Freestival finds a home under the arches
With less than two weeks to go before the start of the Edinburgh Fringe, free show promoter Freestival has announced its new hub venue.
The operation was thrown into chaos after losing the Cowgatehead building it thought it had secured, when rivals at the PBH Free Fringe signed a deal on the building after the official festival had gone to press.
Now Freestival has announced it is taking over the arches underneath Jeffrey Street, which will host more than 40 shows a day.
The site is part of the New Waverley development being built next to the city’s railway station, and is accessed from East Market Street, which runs along the tracks on the Old Town side.
This will be the first time in 150 years that the Victorian arches will be regularly open to the public, having previously been used for industrial storage.

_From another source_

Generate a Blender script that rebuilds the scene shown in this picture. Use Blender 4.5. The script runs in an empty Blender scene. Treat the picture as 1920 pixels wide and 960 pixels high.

Each arch will provide a performance space accommodating between 50 and 80 people.
Show appearing at the venue include German comedian Christian Schulte-Loh, Ingrid Dahle from Norway, and YouTube star Mawaan Rizwan.
Freestival member Dan Adams said it was ‘a stunning performance space which has remained largely unseen and untouched since mid-Victorian times’.
Nineteen arches are being converted into bars, restaurants and independent retailers for the New Waverley development, due to open later in the year.
Freestival is also running shows at Fingers Piano Bar, Sin Club and the Thistle King James Hotel, but not St John’s, which it also took bookings for but is now longer a Fringe venue.